__What is asked__: Do not copy the pictures; transcribe all other material exactly.

* BEGIN Data block *

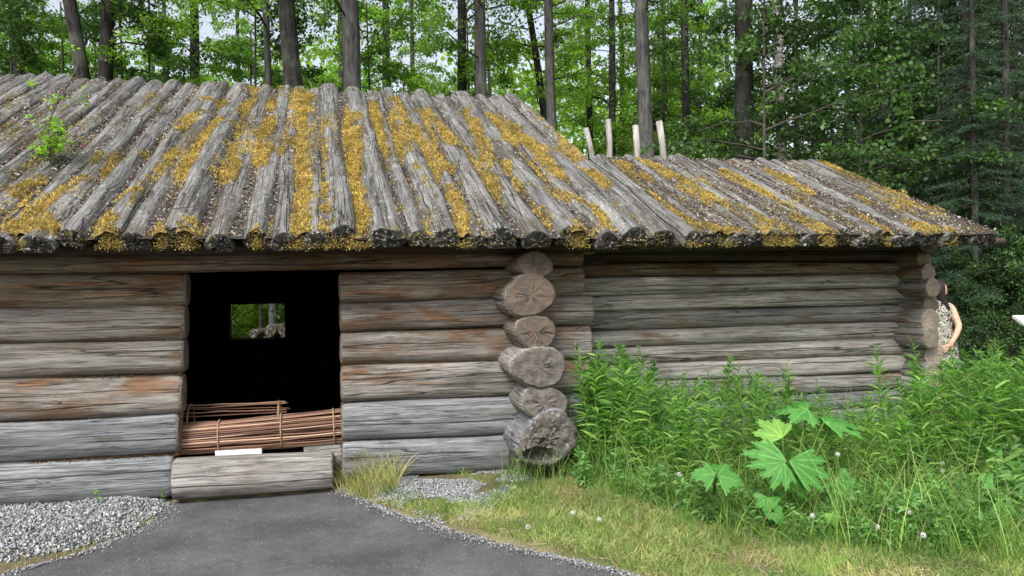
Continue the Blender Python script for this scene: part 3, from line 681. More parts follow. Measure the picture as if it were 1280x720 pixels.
    d = norml(-NN*.8+rng.normal(0, .6, (len(ss), 3))-ZV*.2); V, Fq = quads(pos-np.array(par.location), d, norml(np.cross(d, randdir(len(ss)))), rng.uniform(.008, .02, len(ss)), .005)
    place('eave_moss', fastmesh('eave_moss', V, Fq, [M['moss'], M['moss_dull']], (rng.random(len(ss)) < .35).astype(int)), par, kind='stuff')
    # litter flakes
    n = int(area*4200); s_, v_ = sample(n, None); h = roof_h(R_, s_, v_); mf = moss_field(R_, st, s_, v_)
    gut = h < (.058 if R_ is RA_REF else .075); pr = np.where(gut, .85, .03+.10*(fbm(s_*4, v_*4, 9) > .55)); pr = np.where(mf > .45, pr*.15, pr); kp = rng.random(n) < pr
    s_, v_, h, gut = s_[kp], v_[kp], h[kp], gut[kp]; w_ = np.maximum(h, .045 if R_ is RA_REF else .068)+rng.uniform(.0, .012, len(h))
    pos = O+s_[:, None]*A+(-.5+v_*C0-w_*C1)[:, None]*NN+(R_.z0+v_*C1+w_*C0)[:, None]*ZV
    nm = norml(up+rng.normal(0, .45, (len(pos), 3))); d = norml(np.cross(nm, randdir(len(pos)))); side = np.cross(nm, d)
    return quads(pos, d, side, rng.uniform(.008, .034, len(pos)), rng.uniform(.005, .018, len(pos)), .2)
fl = [roof_growth(main, RA, SA, 1.), roof_growth(annex, RB, SB, 5.)]
V, Fq = cat(fl)
place('leaf_litter', fastmesh('leaf_litter', V, Fq, [M['flake']]), label='dry leaf flakes and bark bits lying between the roof logs', cat='leaf litter', kind='stuff')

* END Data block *

__Response__:
Continue the Blender Python script for this scene: part 3, from line 681. More parts follow. Measure the picture as if it were 1280x720 pixels.
    d = norml(-NN*.8+rng.normal(0, .6, (len(ss), 3))-ZV*.2); V, Fq = quads(pos-np.array(par.location), d, norml(np.cross(d, randdir(len(ss)))), rng.uniform(.008, .02, len(ss)), .005)
    place('eave_moss', fastmesh('eave_moss', V, Fq, [M['moss'], M['moss_dull']], (rng.random(len(ss)) < .35).astype(int)), par, kind='stuff')
    # litter flakes
    n = int(area*4200); s_, v_ = sample(n, None); h = roof_h(R_, s_, v_); mf = moss_field(R_, st, s_, v_)
    gut = h < (.058 if R_ is RA_REF else .075); pr = np.where(gut, .85, .03+.10*(fbm(s_*4, v_*4, 9) > .55)); pr = np.where(mf > .45, pr*.15, pr); kp = rng.random(n) < pr
    s_, v_, h, gut = s_[kp], v_[kp], h[kp], gut[kp]; w_ = np.maximum(h, .045 if R_ is RA_REF else .068)+rng.uniform(.0, .012, len(h))
    pos = O+s_[:, None]*A+(-.5+v_*C0-w_*C1)[:, None]*NN+(R_.z0+v_*C1+w_*C0)[:, None]*ZV
    nm = norml(up+rng.normal(0, .45, (len(pos), 3))); d = norml(np.cross(nm, randdir(len(pos)))); side = np.cross(nm, d)
    return quads(pos, d, side, rng.uniform(.008, .034, len(pos)), rng.uniform(.005, .018, len(pos)), .2)
fl = [roof_growth(main, RA, SA, 1.), roof_growth(annex, RB, SB, 5.)]
V, Fq = cat(fl)
place('leaf_litter', fastmesh('leaf_litter', V, Fq, [M['flake']]), label='dry leaf flakes and bark bits lying between the roof logs', cat='leaf litter', kind='stuff')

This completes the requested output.